2曲目はBWV210「おお佳き日、待ちこがれた時よ」BWV210です。BWV216も結婚式用で、当人二人をそれぞれの出身都市を流れる川を擬人化してなぞらえていましたが、この第210番では当人がバッハの庇護者であったため、バッハの音楽を愛するようお願いをするという内容になっています。そこにバッハと庇護者との間の関係性が窺え、バッハの人柄すら滲み出る、暖かい作品となっています。

完成されたのはBWV216よりも遅く1738年〜1741年と、バッハ晩年となっています。すでに教会カンタータも殆ど使いまわしをしている中で、この作品も旧作を転用した模様ですが、その原形をとどめていません。恐らく演奏するときに大改訂を行い、その後使われることがないほどであったと想像されます。

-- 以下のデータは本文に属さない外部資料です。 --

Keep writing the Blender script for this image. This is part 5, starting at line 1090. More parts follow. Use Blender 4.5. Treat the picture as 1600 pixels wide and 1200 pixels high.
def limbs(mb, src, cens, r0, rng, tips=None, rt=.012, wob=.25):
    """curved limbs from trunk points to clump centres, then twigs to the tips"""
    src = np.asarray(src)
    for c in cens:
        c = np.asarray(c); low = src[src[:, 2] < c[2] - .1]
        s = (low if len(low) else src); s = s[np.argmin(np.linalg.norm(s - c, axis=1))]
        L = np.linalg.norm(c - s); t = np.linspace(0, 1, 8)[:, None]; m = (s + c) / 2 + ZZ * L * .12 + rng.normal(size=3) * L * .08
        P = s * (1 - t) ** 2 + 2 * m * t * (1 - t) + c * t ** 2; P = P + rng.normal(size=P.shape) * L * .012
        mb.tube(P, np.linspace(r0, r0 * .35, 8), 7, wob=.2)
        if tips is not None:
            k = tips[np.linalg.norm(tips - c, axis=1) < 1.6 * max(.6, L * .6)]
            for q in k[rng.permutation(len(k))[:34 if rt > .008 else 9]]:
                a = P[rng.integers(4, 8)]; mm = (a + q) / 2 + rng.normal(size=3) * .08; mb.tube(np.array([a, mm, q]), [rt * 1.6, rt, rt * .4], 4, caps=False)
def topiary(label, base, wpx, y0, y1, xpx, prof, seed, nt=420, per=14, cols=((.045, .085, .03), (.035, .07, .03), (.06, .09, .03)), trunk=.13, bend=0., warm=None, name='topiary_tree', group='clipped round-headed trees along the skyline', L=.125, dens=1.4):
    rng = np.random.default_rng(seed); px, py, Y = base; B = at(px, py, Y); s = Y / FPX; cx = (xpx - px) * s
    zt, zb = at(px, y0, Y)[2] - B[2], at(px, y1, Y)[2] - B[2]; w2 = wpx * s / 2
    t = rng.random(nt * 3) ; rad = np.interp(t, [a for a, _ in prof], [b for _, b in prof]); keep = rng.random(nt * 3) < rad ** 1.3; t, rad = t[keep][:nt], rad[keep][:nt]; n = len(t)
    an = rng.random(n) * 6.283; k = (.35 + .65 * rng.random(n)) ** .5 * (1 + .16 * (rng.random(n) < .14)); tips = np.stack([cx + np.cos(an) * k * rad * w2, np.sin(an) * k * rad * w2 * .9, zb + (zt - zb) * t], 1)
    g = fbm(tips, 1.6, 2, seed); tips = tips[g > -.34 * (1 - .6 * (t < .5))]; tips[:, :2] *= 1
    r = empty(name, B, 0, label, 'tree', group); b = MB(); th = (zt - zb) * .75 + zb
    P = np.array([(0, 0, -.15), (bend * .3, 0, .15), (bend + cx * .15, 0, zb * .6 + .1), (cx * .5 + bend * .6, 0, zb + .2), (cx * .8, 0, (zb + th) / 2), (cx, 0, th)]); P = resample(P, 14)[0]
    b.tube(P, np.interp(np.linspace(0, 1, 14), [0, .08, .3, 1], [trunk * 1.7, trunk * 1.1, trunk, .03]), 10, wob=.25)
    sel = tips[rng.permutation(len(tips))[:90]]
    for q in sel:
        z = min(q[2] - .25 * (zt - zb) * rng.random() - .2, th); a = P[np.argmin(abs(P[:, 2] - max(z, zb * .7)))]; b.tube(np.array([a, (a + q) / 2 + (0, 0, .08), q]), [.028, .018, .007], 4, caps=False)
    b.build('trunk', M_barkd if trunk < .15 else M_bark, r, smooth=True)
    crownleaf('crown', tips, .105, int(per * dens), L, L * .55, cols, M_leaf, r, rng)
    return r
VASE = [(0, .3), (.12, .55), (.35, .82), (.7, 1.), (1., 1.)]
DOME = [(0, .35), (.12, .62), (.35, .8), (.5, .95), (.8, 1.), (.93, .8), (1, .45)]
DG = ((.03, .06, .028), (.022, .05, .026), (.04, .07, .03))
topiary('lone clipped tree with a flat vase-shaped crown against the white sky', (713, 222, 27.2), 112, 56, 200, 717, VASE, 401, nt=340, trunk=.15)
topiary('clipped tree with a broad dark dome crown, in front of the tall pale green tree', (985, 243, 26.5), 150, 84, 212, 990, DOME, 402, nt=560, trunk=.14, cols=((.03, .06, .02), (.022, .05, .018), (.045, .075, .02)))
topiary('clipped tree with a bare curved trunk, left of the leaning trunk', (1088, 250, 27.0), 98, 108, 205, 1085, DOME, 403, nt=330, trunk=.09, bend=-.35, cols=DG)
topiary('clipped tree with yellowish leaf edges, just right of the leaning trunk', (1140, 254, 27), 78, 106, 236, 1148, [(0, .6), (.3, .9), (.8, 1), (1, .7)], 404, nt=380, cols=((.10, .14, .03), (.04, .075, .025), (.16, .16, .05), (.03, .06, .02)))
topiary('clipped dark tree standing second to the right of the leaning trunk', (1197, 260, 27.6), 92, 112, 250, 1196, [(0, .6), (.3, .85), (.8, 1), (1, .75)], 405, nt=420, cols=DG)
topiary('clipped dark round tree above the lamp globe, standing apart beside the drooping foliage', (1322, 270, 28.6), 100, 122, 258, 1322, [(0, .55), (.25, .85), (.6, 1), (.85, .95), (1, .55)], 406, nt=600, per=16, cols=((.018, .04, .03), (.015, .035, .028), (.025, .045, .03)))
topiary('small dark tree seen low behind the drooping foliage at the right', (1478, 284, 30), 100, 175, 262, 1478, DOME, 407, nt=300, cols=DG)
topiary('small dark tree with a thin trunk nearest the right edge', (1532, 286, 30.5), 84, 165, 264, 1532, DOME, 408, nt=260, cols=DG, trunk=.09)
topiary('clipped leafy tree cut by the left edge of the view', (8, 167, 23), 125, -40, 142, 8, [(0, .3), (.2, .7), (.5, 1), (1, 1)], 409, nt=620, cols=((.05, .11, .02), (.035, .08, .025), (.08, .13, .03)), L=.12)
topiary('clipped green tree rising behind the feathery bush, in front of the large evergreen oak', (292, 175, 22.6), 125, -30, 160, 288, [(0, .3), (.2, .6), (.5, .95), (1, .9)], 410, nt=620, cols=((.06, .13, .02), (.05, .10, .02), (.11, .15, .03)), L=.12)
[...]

指揮は第216番の復元も担当したリフキン。オケはソリスト集団であるバッハ・コンチェルティーノ大阪。基本的にはBCJのような編成なのですが、合唱重視ではなく器楽重視の団体です。合唱は重唱でというのがこの団体の主旨であり、この音源では合唱ではなくまさしくソリストが一人ないし二人なので、オケはわずか8人。しかし、それがバッハの時代普通であったと言う解釈なのです。つまり、BCJすら多いという見解です。

それが正しいのかと言われれば、さてどうでしょうというところですが、決して嘘でもないと思っています。教会カンタータの中には確かに小編成のものもあるためです。実際BCJの演奏でも編成を小さくしてということもあるため、この趣旨が間違っているとは思いません。ただ、この団体でマタイを聴いてみたいという希望はあります。少なくともバッハの時代の常設オケなどは、室内楽程度しかないことは史実ですから、問題はその編成をどこまで小さく、或は大きく見積もるのかという点に集約されるのです。BCJヘンデルも含めたバロック時代全般を見据え、さらには前古典派までを視野に入れていますから編成は比較的大きめです。一方バッハ・コンチェルティーノ大阪は基本的に一般的なバロック期の編成を考えていますから、小さいというのは特段おかしな話ではありません。そんなものです。

モーツァルトの時代ですら、もう少し大きくちょうどBCJくらいなのです(ですから毎度言いますが、ガーディナーのオケの編成はロマン派の編成を時代楽器にしたものなので大きすぎるのです)。その編成でマタイのような大規模な演奏をすることが出来るのか。するとすれば編成は何処まで大きくするのか。それはBCJと比べてはどうなのかは見ものです。

この二つの作品は結婚式用です。であれば、オケ8名のソリストという編成は、適当であると言えましょう。どちらの作品も裕福な家の結婚式ではありますが、かと言ってキャパシティの問題としてそれほど大きな編成が採れるかと言えば無理だと言えるでしょう。それに結婚式、もっと言えば披露宴です。そういった宴席は宗教儀式ではありません。ですから大規模な編成(それ自体が神への賛美を意味します)が採用される可能性はほとんど0です。ですから、この編成は適当であるとすらいえましょう。だとすると、今当然世俗カンタータシリーズを行っているBCJがどんな編成を取るのかがまた楽しみなのです。こういった材料を私達聴衆に与えてくれています。

実際に聴きますと、全く遜色ありません。人数が少ないからと言って問題がある訳でもなく、アンサンブルのバランスは適度ですし、それでいて豊潤な色彩すらあり、一方で抜けるような青空が演出されてもいます。明るさが全体を貫き通されているこの演奏は、バッハの音楽を聴く私たちに一石を投じた、素晴らしいものであると言えましょう。




聴いている音源
ヨハン・セバスティアン・バッハ作曲
カンタータ第216番「満たされたプライセの町よ」BWV216(復元世界初演
カンタータ第210番「おお佳き日、待ちこがれた時よ」BWV210
ズザンネ・リュデーン(ソプラノ、BWV216)
佐竹由美(ソプラノ、BWV210)
マリアンネ・ベアーテ・キーラント(アルト、BWV216)
ジョシュア・リフキン指揮、チェンバロ
バッハ・コンチェルティーノ大阪

地震および津波により被害にあわれた方へお見舞い申し上げますとともに、亡くなられた方のご冥福をお祈りいたします。同時に原発の被害を食い止めようと必死になられているすべての方に、感謝申し上げます。